I used to subscribe back in the 80s, when I loved it. But what is it now? I found
the cover pretty amusing:
I can't find a bigger picture of that at the site. Too bad! They should show it off. It's funny — Obama biting into a sloppy cheeseburger and cringing as the angry Michelle waves a bunch of carrots much
like wives in old comic strips used to wield rolling pins.

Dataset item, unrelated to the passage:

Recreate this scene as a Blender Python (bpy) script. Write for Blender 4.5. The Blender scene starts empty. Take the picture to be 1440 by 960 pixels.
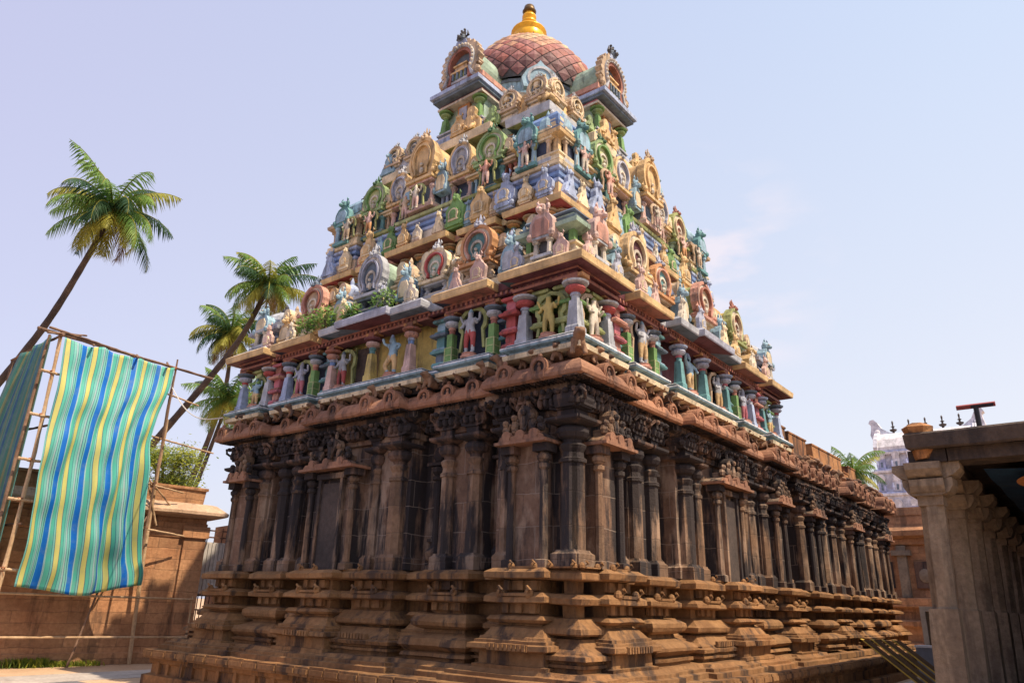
import bpy, math, random
from math import sin, cos, pi, radians
from mathutils import Vector, Matrix, noise

random.seed(7)
S = bpy.context.scene
G = -0.6                                   # ground level

# ------------------------------------------------------------------ camera
CAM = Vector((-17.725, -13.671, 1.6))
YAW, PITCH, ROLL, FPX = radians(38.482), radians(19.688), radians(1.545), 1032.4
fw = Vector((cos(PITCH)*cos(YAW), cos(PITCH)*sin(YAW), sin(PITCH)))
rt = Vector((sin(YAW), -cos(YAW), 0)); up = rt.cross(fw)
rt2 = cos(ROLL)*rt + sin(ROLL)*up; up2 = -sin(ROLL)*rt + cos(ROLL)*up
cd = bpy.data.cameras.new('camera'); cam = bpy.data.objects.new('camera', cd)
S.collection.objects.link(cam); S.camera = cam
cam.matrix_world = Matrix(((rt2.x, up2.x, -fw.x, CAM.x), (rt2.y, up2.y, -fw.y, CAM.y),
                           (rt2.z, up2.z, -fw.z, CAM.z), (0, 0, 0, 1)))
cd.sensor_width = 36; cd.lens = FPX/1440*36; cd.clip_end = 3000; cd.clip_start = .05

# ------------------------------------------------------------------ light
SUN_EL, SUN_AZ = radians(56), radians(-85)      # direction towards the sun, measured from +X
w = bpy.data.worlds.new('World'); S.world = w; w.use_nodes = True
nt = w.node_tree; N = nt.nodes; L = nt.links; N.clear()
out = N.new('ShaderNodeOutputWorld')
sky = N.new('ShaderNodeTexSky'); sky.sky_type = 'NISHITA'; sky.sun_disc = False
sky.sun_elevation = SUN_EL; sky.sun_rotation = pi/2 - SUN_AZ
sky.air_density = 1.2; sky.dust_density = 2.5; sky.ozone_density = 1.5
bg1 = N.new('ShaderNodeBackground'); bg1.inputs[1].default_value = 0.035
L.new(sky.outputs[0], bg1.inputs[0])
# pale lavender haze over the whole sky, brighter and whiter towards +X and the horizon, one faint cloud
tc = N.new('ShaderNodeTexCoord'); sep = N.new('ShaderNodeSeparateXYZ'); L.new(tc.outputs['Generated'], sep.inputs[0])
def math_node(op, a=None, b=None, c=None, tree=None):
    tree = tree or nt
    n = tree.nodes.new('ShaderNodeMath'); n.operation = op
    for i, q in enumerate((a, b, c)):
        if q is None: continue
        if isinstance(q, (int, float)): n.inputs[i].default_value = q
        else: tree.links.new(q, n.inputs[i])
    return n.outputs[0]
ratio = math_node('SUBTRACT', sep.outputs['X'], math_node('MULTIPLY', sep.outputs['Y'], .75))
r1 = N.new('ShaderNodeValToRGB'); L.new(math_node('MULTIPLY_ADD', ratio, .62, .45), r1.inputs[0])
r1.color_ramp.elements[0].color = (.58, .57, .80, 1); r1.color_ramp.elements[0].position = .1
r1.color_ramp.elements[1].color = (.62, .72, .90, 1); r1.color_ramp.elements[1].position = .95
r2 = N.new('ShaderNodeValToRGB'); L.new(sep.outputs['Z'], r2.inputs[0])
r2.color_ramp.elements[0].color = (1, 1, 1, 1); r2.color_ramp.elements[0].position = 0
r2.color_ramp.elements[1].color = (0, 0, 0, 1); r2.color_ramp.elements[1].position = .72
mx = N.new('ShaderNodeMixRGB'); L.new(math_node('MULTIPLY', r2.outputs[0], math_node('MULTIPLY_ADD', ratio, .5, .55)), mx.inputs[0])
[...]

And you know what it means when a First Lady gets after the President to eat carrots.
Of course,
the article inside isn't critical of Michelle Obama and her eat-your-vegetables shtick. It's critical of Obama, but not because he eats cheeseburgers, because he "loves up industrial agriculture." We're supposed to identify with the angry woman swinging her lo-cal phallic symbols at her man. (At least they aren't
cut up phallic symbols like the ones
Hillary famously foisted on Bill.) The cheeseburger Obama prefers — like the onion rings Bill Clinton preferred — is a symbol, a symbol of what he loves. In Obama's case, according to the article, it's agribusiness. He "loves up" agribusiness,
that big sloppy, gooey cheeseburger.
It's Utne Reader, that magazine for aging lefties, and the article assumes you're into the anti-business agenda. The magazine assumes you'll identify with Michelle and her vegetables and is oblivious to the possible revulsion you might feel to
the angry face they've given her. You're supposed to think:
Yes, Obama, come back to your lefty roots. (Note: Carrots are roots.)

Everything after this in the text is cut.